A fotografia pode ser empregada de acordo com diversas motivações. Posso fotografar para criar uma lembrança através de uma imagem mais realista de um momento. Posso fotografar para contar uma história. Posso fotografar para expressar algo. A maior parte de nós, entretanto, fotografa pela estética da fotografia. Nossa preocupação é produzir uma imagem que seja considerada bela, que atraia o olhar do observador e que seja considerada por ele agradável, deslumbrante, impactante. Mesmo quando nossa motivação principal é a narrativa ou o registro, a preocupação estética está lá, sendo que as “melhores” fotografias são aquelas que conseguem aliar a narrativa ou o registro à estética.
Sendo assim, a câmera acaba sendo usada como uma ferramente estetizante e, portanto, objetificadora. Ela transforma o que quer que ela veja como um objeto que só pode ser julgado, apreciado ou desprezado a partir da sua aparência. Especialmente quando a fotografia não é acompanhada de texto.
Quando vejo uma foto que destaca as rugas no rosto de uma pessoa idosa, uma modelo numa pose sensual, um morador de rua ou mesmo um retrato cotidiano, tenho apenas uma imagem estática, criada através das idiossincrasias da câmera. Não ouço, não sinto cheiros, não sei a história: tenho apenas uma imagem e, se quiser fazer qualquer julgamento, só poderei fazer a partir daquilo que vejo no recorte criado pela máquina fotográfica.
Não é à toa que pessoas que não se consideram fotogênicas geralmente encaram isso como um grande problema. “Não saio bem em fotos”, diz a pessoa, o que significa que ela tem uma desvantagem justamente na plataforma que mais utilizamos para julgar uns aos outros. Ou, pelo menos, a que utilizamos para fazer o nosso primeiro julgamento. Nas redes sociais, nos aplicativos que promovem encontros sexuais e românticos e até mesmo no seu crachá, a fotografia está lá como a referência pela qual você receberá seu primeiro — e muitas vezes único — julgamento daqueles que não te conhecem.

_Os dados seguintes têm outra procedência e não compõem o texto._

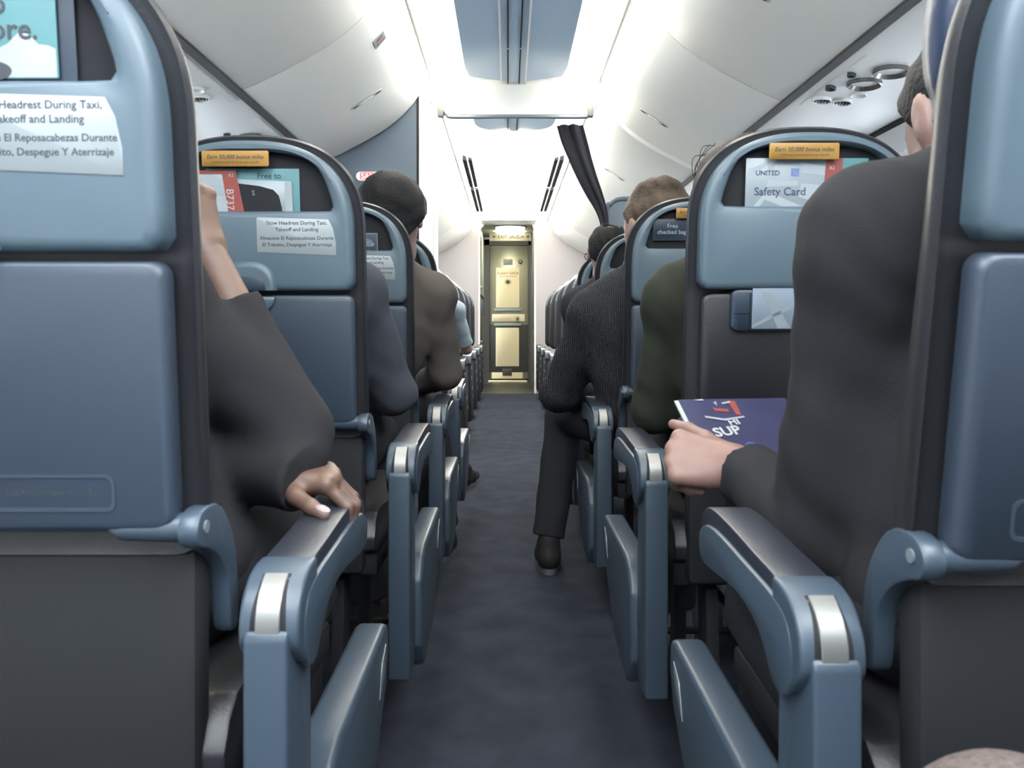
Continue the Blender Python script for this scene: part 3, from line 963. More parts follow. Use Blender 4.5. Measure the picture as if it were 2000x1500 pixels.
def armrest(parent, s, yoff, zup=0.0):
    """aisle armrest: s = +1 when the aisle is on the +x side; local to the seat empty"""
    ax = 0.277 if s > 0 else -0.270
    def X(a, b):
        return sorted((ax + s * a, ax + s * b))
    pad = prism('armrest', M_PAD, [(p.x + yoff, p.y) for p in smooth_path([(0.052, 0.590, 0), (0.060, 0.607, 0), (0.13, 0.6125, 0), (0.22, 0.618, 0), (0.29, 0.618, 0), (0.325, 0.607, 0), (0.335, 0.588, 0), (0.325, 0.576, 0)], 4)] + [(0.05 + yoff, 0.585)], 'x', *X(-0.027, 0.0235), 0.008, parent)
    cap_prof = [(p.x + yoff, p.y) for p in smooth_path([(0.064, 0.6100, 0), (0.040, 0.609, 0), (0.018, 0.602, 0), (0.002, 0.588, 0), (-0.006, 0.570, 0), (-0.006, 0.550, 0), (0.004, 0.536, 0)], 4)]
    cap_prof += [(0.020 + yoff, 0.522), (0.050 + yoff, 0.518), (0.064 + yoff, 0.54)]
    prism('armrest_cap', M_GREY, cap_prof, 'x', *X(-0.029, 0.027), 0.0075, pad, 3)
    curve = [(p.x, p.y) for p in smooth_path([(0.024, 0.6045, 0), (0.012, 0.5975, 0), (0.002, 0.588, 0), (-0.006, 0.570, 0), (-0.006, 0.535, 0)], 5)]
    def over(q, d, x0, x1, name, m, bev, flare=0.0):
        bm = bmesh.new()
        n = len(q)
        rows = []
        for k, (y, z) in enumerate(q):
            a, b = q[max(k - 1, 0)], q[min(k + 1, n - 1)]
            t = Vector((b[0] - a[0], b[1] - a[1])).normalized()
            nn = Vector((t.y, -t.x))
            if nn.x > 0 or (abs(nn.x) < 1e-6 and nn.y < 0): nn = -nn
            f = flare * max(0.0, (k / (n - 1) - 0.35)) 
            yo, zo = y + nn.x * d + yoff, z + nn.y * d
            yi, zi = y - nn.x * 0.004 + yoff, z - nn.y * 0.004
            xa, xb = ax + s * (x0 - f), ax + s * (x1 + f)
            rows.append([(xa, yi, zi), (xa, yo - nn.x * bev, zo - nn.y * bev), (xa + s * bev, yo, zo), (xb - s * bev, yo, zo), (xb, yo - nn.x * bev, zo - nn.y * bev), (xb, yi, zi)])
        add_loops(bm, rows, True, True)
        return obj(name, bm, m, pad)
    over(curve, 0.0006, -0.0150, 0.0120, 'clip_slot', M_BLACK, 0.0003, 0.007)
    over(curve[1:], 0.0030, -0.0128, 0.0098, 'clip', M_METAL, 0.0008)
    shell = [(p.x + yoff, p.y) for p in smooth_path([(0.010, 0.545, 0), (0.020, 0.578, 0), (0.055, 0.592, 0), (0.15, 0.597, 0), (0.26, 0.600, 0), (0.315, 0.590, 0), (0.330, 0.570, 0), (0.318, 0.548, 0), (0.27, 0.548, 0), (0.17, 0.557, 0), (0.10, 0.545, 0), (0.055, 0.512, 0), (0.025, 0.518, 0)], 3, True)]
    prism('side_shell', M_GREY, shell, 'x', *X(0.018, 0.0285), 0.004, pad)
    prism('inner_shell', M_GREY, shell, 'x', *X(-0.0305, -0.022), 0.004, pad)
    # end bay: upright post and forward spar
    post = prism('end_bay', M_GREY, [(-0.012 + yoff, 0.17), (-0.012 + yoff, 0.556), (-0.008 + yoff, 0.563), (0.02 + yoff, 0.563), (0.028 + yoff, 0.528), (0.045 + yoff, 0.520), (0.062 + yoff, 0.545), (0.070 + yoff, 0.548), (0.075 + yoff, 0.40), (0.085 + yoff, 0.17)], 'x', *X(-0.023, 0.018), 0.006, parent, 3)
    prism('recline_button', M_RAIL, [(0.052 + yoff, 0.535), (0.070 + yoff, 0.556), (0.078 + yoff, 0.552), (0.060 + yoff, 0.530)], 'x', *X(0.015, 0.024), 0.002, post)
    spar = prism('spar', M_GREY, [(0.070 + yoff, 0.20), (0.078 + yoff, 0.330), (0.110 + yoff, 0.372), (0.150 + yoff, 0.384), (0.46 + yoff, 0.386), (0.485 + yoff, 0.380), (0.49 + yoff, 0.34), (0.47 + yoff, 0.29), (0.30 + yoff, 0.16), (0.12 + yoff, 0.14)], 'x', *X(-0.016, 0.032), 0.009, post, 3)
    plate_bm = bmesh.new()
    add_prism(plate_bm, [(0.40 + yoff, 0.30), (0.445 + yoff, 0.325), (0.455 + yoff, 0.36), (0.42 + yoff, 0.345)], 'x', *X(0.0315, 0.0335), 0.001)
    obj('data_plate', plate_bm, M_RAIL, post)
    return pad

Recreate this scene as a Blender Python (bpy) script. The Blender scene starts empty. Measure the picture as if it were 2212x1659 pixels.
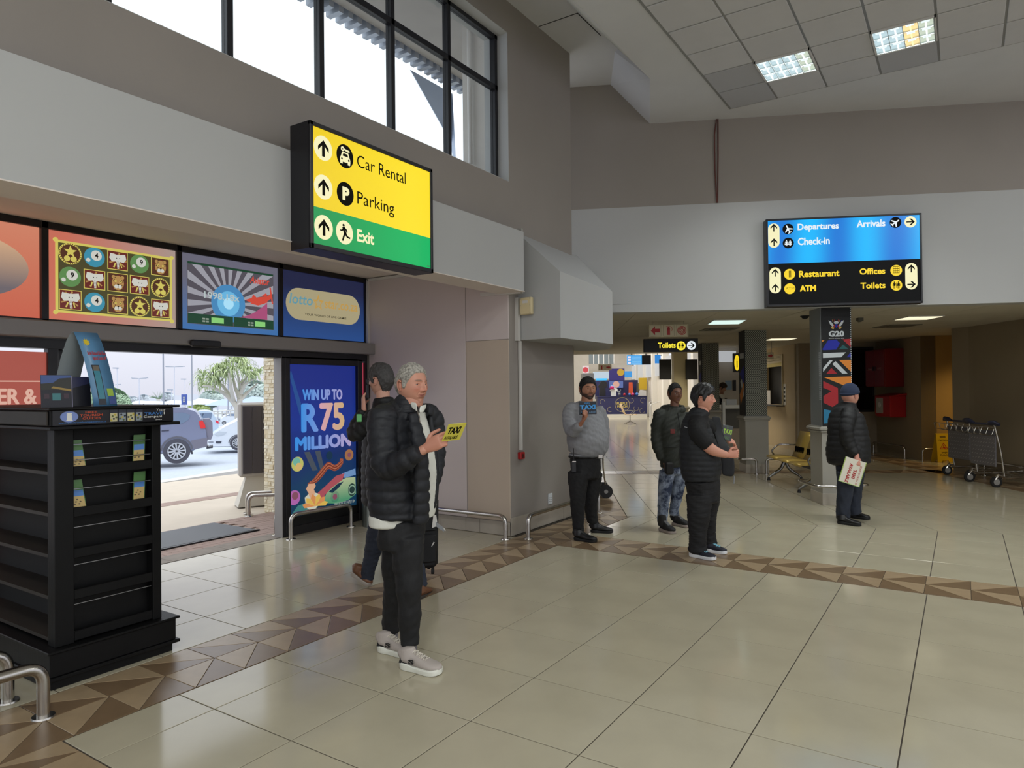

Nós podemos até nos incomodar com essa imposição da imagem e da aparência como o critério de julgamento mais importante que nos fazemos, mas no fim das contas acabamos nos rendendo à objetificação da câmera. Procuramos saber quais são os nossos melhores ângulos, descartamos imediatamente as fotos em que não saímos bem, produzimo-nos para aparecer numa foto, especialmente se a sua finalidade for ser a foto de perfil de alguma rede social. No fim das contas, não questionamos a objetificação da imagem, aceitamos ser objetos. O que acabamos fazendo é tentar ser objetos agradáveis e desejáveis. Isso não se dá só no momento da fotografia, mas na relação que temos com o próprio corpo: na forma de nos vestir, nas dietas, na academia de ginástica, na maquiagem e assim por diante.
Não restringimos esse processo apenas a nós mesmos. Quando nos aprofundamos na fotografia, nosso objetivo é conseguir traduzir o que vemos em objetos estéticos admirados e desejados. No caso da fotografia profissional, eles precisam ser desejados o suficiente para que outros queiram pagar por ele. Na fotografia amadora, nos contentamos com um pouco de admiração alheia. Por isso, pego o retrato de uma pessoa idosa e intensifico as suas rugas na edição da imagem — que invariavelmente será em preto e branco. Não me importa o nome da pessoa, a sua história, seu estado de espírito. O que me importa é transformar sua imagem num objeto estético que vai garantir apreço das pessoas cuja admiração eu busco. Em outras palavras, minha preocupação não é com a pessoa fotografada, e sim com meu ego.
Numa era dominada pela imagem fotográfica, conhecer os seus segredos é algo muito sedutor. Aprender a fotografar é visto como aprender a desvendar a forma da câmera ver o mundo, pois assim posso produzir melhor os objetos estéticos que me garantirão apreço, respeito ou dinheiro. A maior parte dos livros que ensinam fotografia enfatizam justamente isso, a operação da câmera. Mas falam pouco sobre outros aspectos de criação da imagem. E nenhum fala da relação que se tem com aquilo que se fotografa. Falo aqui de uma relação verdadeira, e não de “direção de modelos”, por exemplo, em que se usa uma relação artificial para conseguir o mesmo objeto estético de sempre. Pois só através de uma relação genuína com o outro, em que a câmera é secundária, eu poderei fazer uma fotografia mais pessoal e significativa, e menos objetificadora.